You just imagine: every morning I would have my coffee sitting on the porch and enjoy life as it comes to this little and remote corner of the world. The air is cool all the year round here so the coffee keeps me warm, while I look in the distance and behold the view beyond, all this time listening to the sound of the wind chime!

Life is good!
If you want to share the sound with me, click here.

Monday, July 6, 2009

Welcoming blooms

As soon as the car stopped to drop me off at the front gate when I returned to TSV this morning, I was welcomed with this.

With ligh rain every day, these vine looks their best in summer time. Don't you like those hanging vines with the orange blooms?
I was also greeted by the cosmos, which is a faithful self-seeder I have here. Their blooms always look cheerful in the morning sun.
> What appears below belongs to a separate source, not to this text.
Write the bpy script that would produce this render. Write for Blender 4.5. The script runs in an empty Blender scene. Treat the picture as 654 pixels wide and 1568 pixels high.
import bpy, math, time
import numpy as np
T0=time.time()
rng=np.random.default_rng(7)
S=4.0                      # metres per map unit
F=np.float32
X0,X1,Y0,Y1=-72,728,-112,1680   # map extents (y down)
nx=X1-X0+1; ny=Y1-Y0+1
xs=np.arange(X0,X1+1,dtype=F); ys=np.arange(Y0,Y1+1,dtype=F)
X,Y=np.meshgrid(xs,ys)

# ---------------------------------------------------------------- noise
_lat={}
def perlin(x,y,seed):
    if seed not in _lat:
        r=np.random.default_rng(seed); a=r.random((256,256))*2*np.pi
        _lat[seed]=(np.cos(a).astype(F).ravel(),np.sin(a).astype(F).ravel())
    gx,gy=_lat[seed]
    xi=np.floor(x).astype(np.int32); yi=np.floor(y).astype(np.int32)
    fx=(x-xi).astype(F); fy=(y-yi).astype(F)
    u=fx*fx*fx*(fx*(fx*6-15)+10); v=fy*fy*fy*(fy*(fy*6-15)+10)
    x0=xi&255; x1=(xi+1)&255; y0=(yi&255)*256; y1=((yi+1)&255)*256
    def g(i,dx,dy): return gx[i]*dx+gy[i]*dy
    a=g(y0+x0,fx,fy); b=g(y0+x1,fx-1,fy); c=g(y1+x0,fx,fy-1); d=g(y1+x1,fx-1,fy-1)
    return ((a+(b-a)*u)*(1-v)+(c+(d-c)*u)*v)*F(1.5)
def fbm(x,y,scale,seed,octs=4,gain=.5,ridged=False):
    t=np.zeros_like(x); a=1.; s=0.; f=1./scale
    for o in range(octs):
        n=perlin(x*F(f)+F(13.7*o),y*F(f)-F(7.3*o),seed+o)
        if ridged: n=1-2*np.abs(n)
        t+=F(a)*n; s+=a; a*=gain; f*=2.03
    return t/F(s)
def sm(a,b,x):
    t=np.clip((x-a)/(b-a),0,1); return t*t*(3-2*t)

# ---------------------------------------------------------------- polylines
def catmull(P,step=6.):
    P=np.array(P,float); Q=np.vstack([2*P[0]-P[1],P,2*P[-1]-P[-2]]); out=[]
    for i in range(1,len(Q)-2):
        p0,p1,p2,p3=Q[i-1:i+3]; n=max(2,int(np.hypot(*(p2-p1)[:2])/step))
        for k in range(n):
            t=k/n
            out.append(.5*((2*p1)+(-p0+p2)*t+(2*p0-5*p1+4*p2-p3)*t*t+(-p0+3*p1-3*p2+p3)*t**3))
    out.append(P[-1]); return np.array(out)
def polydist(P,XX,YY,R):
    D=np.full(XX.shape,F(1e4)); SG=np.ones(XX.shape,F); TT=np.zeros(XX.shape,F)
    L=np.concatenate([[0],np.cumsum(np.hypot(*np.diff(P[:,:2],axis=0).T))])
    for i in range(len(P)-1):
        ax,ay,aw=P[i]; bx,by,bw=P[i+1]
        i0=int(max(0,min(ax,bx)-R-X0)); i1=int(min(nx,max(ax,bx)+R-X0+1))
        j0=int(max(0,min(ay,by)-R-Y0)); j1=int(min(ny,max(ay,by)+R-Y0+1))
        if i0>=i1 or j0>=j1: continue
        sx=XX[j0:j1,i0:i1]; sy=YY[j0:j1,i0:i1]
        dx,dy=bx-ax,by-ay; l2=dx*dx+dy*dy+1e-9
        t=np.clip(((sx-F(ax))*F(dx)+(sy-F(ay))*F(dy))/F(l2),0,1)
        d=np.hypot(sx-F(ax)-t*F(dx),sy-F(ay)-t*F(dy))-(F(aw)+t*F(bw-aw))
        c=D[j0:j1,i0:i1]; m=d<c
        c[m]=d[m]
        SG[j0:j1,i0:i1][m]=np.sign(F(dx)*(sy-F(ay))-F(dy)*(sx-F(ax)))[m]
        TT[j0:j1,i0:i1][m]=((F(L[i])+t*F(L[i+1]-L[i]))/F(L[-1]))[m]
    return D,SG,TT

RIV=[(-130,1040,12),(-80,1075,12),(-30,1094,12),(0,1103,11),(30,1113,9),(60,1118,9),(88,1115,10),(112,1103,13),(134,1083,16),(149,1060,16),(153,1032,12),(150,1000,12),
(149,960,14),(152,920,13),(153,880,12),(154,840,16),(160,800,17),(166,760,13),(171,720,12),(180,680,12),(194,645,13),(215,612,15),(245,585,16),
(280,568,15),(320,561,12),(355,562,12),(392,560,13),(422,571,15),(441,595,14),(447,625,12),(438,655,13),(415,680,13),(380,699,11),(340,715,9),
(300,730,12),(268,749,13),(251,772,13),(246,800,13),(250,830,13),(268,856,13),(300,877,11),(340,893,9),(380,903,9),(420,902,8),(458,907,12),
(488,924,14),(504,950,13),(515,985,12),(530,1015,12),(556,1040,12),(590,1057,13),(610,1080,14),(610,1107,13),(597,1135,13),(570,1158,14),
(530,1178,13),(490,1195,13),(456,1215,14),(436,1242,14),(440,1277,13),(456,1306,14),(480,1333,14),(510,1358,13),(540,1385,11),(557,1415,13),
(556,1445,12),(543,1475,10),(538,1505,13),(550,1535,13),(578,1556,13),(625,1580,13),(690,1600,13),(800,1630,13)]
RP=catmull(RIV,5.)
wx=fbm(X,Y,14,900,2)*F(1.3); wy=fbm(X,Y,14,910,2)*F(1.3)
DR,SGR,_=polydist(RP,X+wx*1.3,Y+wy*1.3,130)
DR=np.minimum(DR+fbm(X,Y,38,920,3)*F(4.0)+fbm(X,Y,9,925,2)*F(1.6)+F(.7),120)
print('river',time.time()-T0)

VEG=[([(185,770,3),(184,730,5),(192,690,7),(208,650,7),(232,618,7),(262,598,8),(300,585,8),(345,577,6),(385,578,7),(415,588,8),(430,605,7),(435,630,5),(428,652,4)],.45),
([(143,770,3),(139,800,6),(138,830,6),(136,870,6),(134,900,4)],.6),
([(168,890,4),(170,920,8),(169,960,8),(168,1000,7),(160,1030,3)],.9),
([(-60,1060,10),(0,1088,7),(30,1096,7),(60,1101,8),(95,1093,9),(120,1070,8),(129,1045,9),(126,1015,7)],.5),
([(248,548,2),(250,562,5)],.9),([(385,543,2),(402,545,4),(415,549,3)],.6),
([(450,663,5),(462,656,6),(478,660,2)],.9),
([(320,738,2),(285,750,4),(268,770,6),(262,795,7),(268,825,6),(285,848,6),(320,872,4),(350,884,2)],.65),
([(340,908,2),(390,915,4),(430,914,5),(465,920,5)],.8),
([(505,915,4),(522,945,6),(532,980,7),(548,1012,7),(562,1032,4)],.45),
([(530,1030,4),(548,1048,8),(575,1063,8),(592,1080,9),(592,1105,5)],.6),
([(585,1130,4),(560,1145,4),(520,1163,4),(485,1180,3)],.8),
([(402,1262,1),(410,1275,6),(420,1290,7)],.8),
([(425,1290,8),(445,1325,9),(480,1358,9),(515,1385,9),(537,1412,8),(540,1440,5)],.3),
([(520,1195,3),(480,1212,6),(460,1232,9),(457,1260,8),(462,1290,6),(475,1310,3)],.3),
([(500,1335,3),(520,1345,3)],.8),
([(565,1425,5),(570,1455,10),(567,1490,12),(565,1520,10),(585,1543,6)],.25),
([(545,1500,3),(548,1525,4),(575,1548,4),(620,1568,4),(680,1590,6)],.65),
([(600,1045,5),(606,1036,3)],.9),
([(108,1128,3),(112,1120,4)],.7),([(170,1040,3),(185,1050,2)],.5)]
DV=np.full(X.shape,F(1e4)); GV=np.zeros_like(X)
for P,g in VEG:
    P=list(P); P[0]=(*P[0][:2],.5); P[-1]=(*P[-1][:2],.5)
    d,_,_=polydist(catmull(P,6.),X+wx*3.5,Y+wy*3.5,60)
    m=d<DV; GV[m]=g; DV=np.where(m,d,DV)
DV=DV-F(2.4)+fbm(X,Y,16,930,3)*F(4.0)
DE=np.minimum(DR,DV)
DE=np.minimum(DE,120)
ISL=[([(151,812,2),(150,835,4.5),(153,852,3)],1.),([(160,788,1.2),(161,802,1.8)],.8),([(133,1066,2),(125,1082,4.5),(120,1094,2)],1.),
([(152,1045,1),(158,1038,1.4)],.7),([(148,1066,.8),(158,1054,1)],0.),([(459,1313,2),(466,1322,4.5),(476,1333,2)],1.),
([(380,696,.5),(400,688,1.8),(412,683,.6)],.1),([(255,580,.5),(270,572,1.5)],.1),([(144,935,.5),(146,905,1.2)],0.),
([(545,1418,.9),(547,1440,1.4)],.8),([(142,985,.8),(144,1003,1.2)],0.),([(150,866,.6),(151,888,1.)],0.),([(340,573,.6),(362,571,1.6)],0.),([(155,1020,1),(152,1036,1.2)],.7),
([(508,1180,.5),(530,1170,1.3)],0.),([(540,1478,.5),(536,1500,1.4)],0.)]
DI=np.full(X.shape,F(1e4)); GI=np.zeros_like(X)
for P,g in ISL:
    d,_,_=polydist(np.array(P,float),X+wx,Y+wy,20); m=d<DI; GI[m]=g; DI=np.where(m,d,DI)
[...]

The wild rose on the arbor also tried to say "Hi". This is one of the few roses that I have planted in TSV. Although it does have black spots, it produces clusters of blooms that look very very pretty. I hope after this rainy season, the canes will completely cover the arbor. Then I will cut back the water shoots to encourage side growths and blooms.

A little further in the back of the yard, I have a 'look-alike' morning glory, which a friend on GW identified it as "Grandpa Tot". But it has 'split' leaves instead of the 'round' leaves I normally see in morning glory plants on the net. So I don't really know if it is a 'true' morning glory or not. Anyway, the blooms look similar, don't they?

Although I have to travel long hours (7 hrs) to reach TSV every other week, my weariness disappears when I see all the blooms in my garden.

Thursday, July 2, 2009

Updates on my pet plants

Just a little update on my pet plants so far.
First up is my tillandsias. I got these plants last year and had tried different ways to display them and was not happy. I wanted to be able to bring them inside and place them on my mantle so I mounted them onto a piece of driftwood. After some time being in a sunny location outside, they have acquired a nice red tin.

I feel much happier with their look now.
I have recently added another 'pet' plant to my collection. It's a pitcher plant.
This is the second pitcher plant that I have.

This second pitchy cutie is smaller than the first one I have. Its 'pitchers' are also smaller but they're red, whereas those on the first one, N. ventrata, are more greenish.

I'm also waiting for my order of two more pitcher plants and two more tillies from Thailand. It looks like I'm hooked to these cuties!